▽
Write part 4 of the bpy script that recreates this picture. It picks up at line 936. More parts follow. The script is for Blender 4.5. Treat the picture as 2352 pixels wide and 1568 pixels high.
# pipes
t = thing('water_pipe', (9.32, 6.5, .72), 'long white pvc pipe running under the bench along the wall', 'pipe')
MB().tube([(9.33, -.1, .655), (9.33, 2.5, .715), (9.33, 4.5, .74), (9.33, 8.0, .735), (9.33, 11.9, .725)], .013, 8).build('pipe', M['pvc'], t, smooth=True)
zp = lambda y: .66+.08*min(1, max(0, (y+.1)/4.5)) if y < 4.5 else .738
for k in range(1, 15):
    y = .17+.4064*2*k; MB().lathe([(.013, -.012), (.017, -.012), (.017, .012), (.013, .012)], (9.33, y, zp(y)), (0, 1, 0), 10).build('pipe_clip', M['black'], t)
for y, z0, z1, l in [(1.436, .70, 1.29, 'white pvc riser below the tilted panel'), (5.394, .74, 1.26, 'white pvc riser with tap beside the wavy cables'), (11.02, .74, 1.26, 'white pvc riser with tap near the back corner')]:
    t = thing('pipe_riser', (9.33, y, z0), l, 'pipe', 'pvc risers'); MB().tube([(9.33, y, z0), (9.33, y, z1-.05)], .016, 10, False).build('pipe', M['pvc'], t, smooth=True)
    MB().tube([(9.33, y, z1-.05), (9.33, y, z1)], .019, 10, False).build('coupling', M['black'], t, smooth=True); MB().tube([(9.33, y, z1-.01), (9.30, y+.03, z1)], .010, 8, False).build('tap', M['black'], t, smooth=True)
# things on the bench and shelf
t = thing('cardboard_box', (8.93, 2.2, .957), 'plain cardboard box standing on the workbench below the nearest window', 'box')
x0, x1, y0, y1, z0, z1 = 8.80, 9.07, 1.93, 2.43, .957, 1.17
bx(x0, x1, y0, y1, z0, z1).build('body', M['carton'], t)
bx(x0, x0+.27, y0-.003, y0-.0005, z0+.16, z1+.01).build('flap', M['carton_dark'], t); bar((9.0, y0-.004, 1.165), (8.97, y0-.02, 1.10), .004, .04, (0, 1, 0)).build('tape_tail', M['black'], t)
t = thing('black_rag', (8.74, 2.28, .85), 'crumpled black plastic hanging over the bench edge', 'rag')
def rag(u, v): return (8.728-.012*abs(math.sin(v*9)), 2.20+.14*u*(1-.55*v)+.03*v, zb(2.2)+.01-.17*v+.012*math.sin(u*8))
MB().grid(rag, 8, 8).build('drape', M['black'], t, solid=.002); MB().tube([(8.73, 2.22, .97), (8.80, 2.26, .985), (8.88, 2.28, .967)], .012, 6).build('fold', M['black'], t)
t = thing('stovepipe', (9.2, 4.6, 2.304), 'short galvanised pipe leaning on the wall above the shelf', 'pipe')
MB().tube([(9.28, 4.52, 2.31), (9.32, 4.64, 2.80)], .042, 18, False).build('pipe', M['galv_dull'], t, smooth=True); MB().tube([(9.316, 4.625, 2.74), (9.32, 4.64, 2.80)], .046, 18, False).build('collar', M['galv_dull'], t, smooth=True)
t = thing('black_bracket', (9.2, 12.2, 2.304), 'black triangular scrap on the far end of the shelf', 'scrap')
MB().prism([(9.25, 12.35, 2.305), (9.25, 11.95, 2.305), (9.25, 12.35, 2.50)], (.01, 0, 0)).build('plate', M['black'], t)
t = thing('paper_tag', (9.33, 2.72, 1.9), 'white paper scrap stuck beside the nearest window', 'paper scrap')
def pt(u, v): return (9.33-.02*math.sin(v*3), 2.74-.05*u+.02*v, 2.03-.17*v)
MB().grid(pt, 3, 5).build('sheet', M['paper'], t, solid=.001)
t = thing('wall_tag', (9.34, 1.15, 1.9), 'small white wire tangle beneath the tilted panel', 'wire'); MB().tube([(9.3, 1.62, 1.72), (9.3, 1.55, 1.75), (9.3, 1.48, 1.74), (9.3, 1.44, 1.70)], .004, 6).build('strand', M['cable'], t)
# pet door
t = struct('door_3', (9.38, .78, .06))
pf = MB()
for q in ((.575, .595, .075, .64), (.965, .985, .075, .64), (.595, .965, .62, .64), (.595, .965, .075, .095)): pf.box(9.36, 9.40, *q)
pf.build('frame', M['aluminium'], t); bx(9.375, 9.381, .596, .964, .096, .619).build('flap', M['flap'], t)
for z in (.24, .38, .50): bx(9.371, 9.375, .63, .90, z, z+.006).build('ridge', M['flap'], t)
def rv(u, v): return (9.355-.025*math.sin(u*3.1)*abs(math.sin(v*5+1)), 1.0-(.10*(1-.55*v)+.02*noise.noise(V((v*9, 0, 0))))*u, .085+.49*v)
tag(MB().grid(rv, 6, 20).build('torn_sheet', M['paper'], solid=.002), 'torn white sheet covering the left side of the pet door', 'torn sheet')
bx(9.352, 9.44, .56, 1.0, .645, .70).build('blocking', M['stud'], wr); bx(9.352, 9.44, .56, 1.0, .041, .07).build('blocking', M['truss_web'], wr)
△
Repeat every line of the material exactly as given.

Write part 4 of the bpy script that recreates this picture. It picks up at line 936. More parts follow. The script is for Blender 4.5. Treat the picture as 2352 pixels wide and 1568 pixels high.
# pipes
t = thing('water_pipe', (9.32, 6.5, .72), 'long white pvc pipe running under the bench along the wall', 'pipe')
MB().tube([(9.33, -.1, .655), (9.33, 2.5, .715), (9.33, 4.5, .74), (9.33, 8.0, .735), (9.33, 11.9, .725)], .013, 8).build('pipe', M['pvc'], t, smooth=True)
zp = lambda y: .66+.08*min(1, max(0, (y+.1)/4.5)) if y < 4.5 else .738
for k in range(1, 15):
    y = .17+.4064*2*k; MB().lathe([(.013, -.012), (.017, -.012), (.017, .012), (.013, .012)], (9.33, y, zp(y)), (0, 1, 0), 10).build('pipe_clip', M['black'], t)
for y, z0, z1, l in [(1.436, .70, 1.29, 'white pvc riser below the tilted panel'), (5.394, .74, 1.26, 'white pvc riser with tap beside the wavy cables'), (11.02, .74, 1.26, 'white pvc riser with tap near the back corner')]:
    t = thing('pipe_riser', (9.33, y, z0), l, 'pipe', 'pvc risers'); MB().tube([(9.33, y, z0), (9.33, y, z1-.05)], .016, 10, False).build('pipe', M['pvc'], t, smooth=True)
    MB().tube([(9.33, y, z1-.05), (9.33, y, z1)], .019, 10, False).build('coupling', M['black'], t, smooth=True); MB().tube([(9.33, y, z1-.01), (9.30, y+.03, z1)], .010, 8, False).build('tap', M['black'], t, smooth=True)
# things on the bench and shelf
t = thing('cardboard_box', (8.93, 2.2, .957), 'plain cardboard box standing on the workbench below the nearest window', 'box')
x0, x1, y0, y1, z0, z1 = 8.80, 9.07, 1.93, 2.43, .957, 1.17
bx(x0, x1, y0, y1, z0, z1).build('body', M['carton'], t)
bx(x0, x0+.27, y0-.003, y0-.0005, z0+.16, z1+.01).build('flap', M['carton_dark'], t); bar((9.0, y0-.004, 1.165), (8.97, y0-.02, 1.10), .004, .04, (0, 1, 0)).build('tape_tail', M['black'], t)
t = thing('black_rag', (8.74, 2.28, .85), 'crumpled black plastic hanging over the bench edge', 'rag')
def rag(u, v): return (8.728-.012*abs(math.sin(v*9)), 2.20+.14*u*(1-.55*v)+.03*v, zb(2.2)+.01-.17*v+.012*math.sin(u*8))
MB().grid(rag, 8, 8).build('drape', M['black'], t, solid=.002); MB().tube([(8.73, 2.22, .97), (8.80, 2.26, .985), (8.88, 2.28, .967)], .012, 6).build('fold', M['black'], t)
t = thing('stovepipe', (9.2, 4.6, 2.304), 'short galvanised pipe leaning on the wall above the shelf', 'pipe')
MB().tube([(9.28, 4.52, 2.31), (9.32, 4.64, 2.80)], .042, 18, False).build('pipe', M['galv_dull'], t, smooth=True); MB().tube([(9.316, 4.625, 2.74), (9.32, 4.64, 2.80)], .046, 18, False).build('collar', M['galv_dull'], t, smooth=True)
t = thing('black_bracket', (9.2, 12.2, 2.304), 'black triangular scrap on the far end of the shelf', 'scrap')
MB().prism([(9.25, 12.35, 2.305), (9.25, 11.95, 2.305), (9.25, 12.35, 2.50)], (.01, 0, 0)).build('plate', M['black'], t)
t = thing('paper_tag', (9.33, 2.72, 1.9), 'white paper scrap stuck beside the nearest window', 'paper scrap')
def pt(u, v): return (9.33-.02*math.sin(v*3), 2.74-.05*u+.02*v, 2.03-.17*v)
MB().grid(pt, 3, 5).build('sheet', M['paper'], t, solid=.001)
t = thing('wall_tag', (9.34, 1.15, 1.9), 'small white wire tangle beneath the tilted panel', 'wire'); MB().tube([(9.3, 1.62, 1.72), (9.3, 1.55, 1.75), (9.3, 1.48, 1.74), (9.3, 1.44, 1.70)], .004, 6).build('strand', M['cable'], t)
# pet door
t = struct('door_3', (9.38, .78, .06))
pf = MB()
for q in ((.575, .595, .075, .64), (.965, .985, .075, .64), (.595, .965, .62, .64), (.595, .965, .075, .095)): pf.box(9.36, 9.40, *q)
pf.build('frame', M['aluminium'], t); bx(9.375, 9.381, .596, .964, .096, .619).build('flap', M['flap'], t)
for z in (.24, .38, .50): bx(9.371, 9.375, .63, .90, z, z+.006).build('ridge', M['flap'], t)
def rv(u, v): return (9.355-.025*math.sin(u*3.1)*abs(math.sin(v*5+1)), 1.0-(.10*(1-.55*v)+.02*noise.noise(V((v*9, 0, 0))))*u, .085+.49*v)
tag(MB().grid(rv, 6, 20).build('torn_sheet', M['paper'], solid=.002), 'torn white sheet covering the left side of the pet door', 'torn sheet')
bx(9.352, 9.44, .56, 1.0, .645, .70).build('blocking', M['stud'], wr); bx(9.352, 9.44, .56, 1.0, .041, .07).build('blocking', M['truss_web'], wr)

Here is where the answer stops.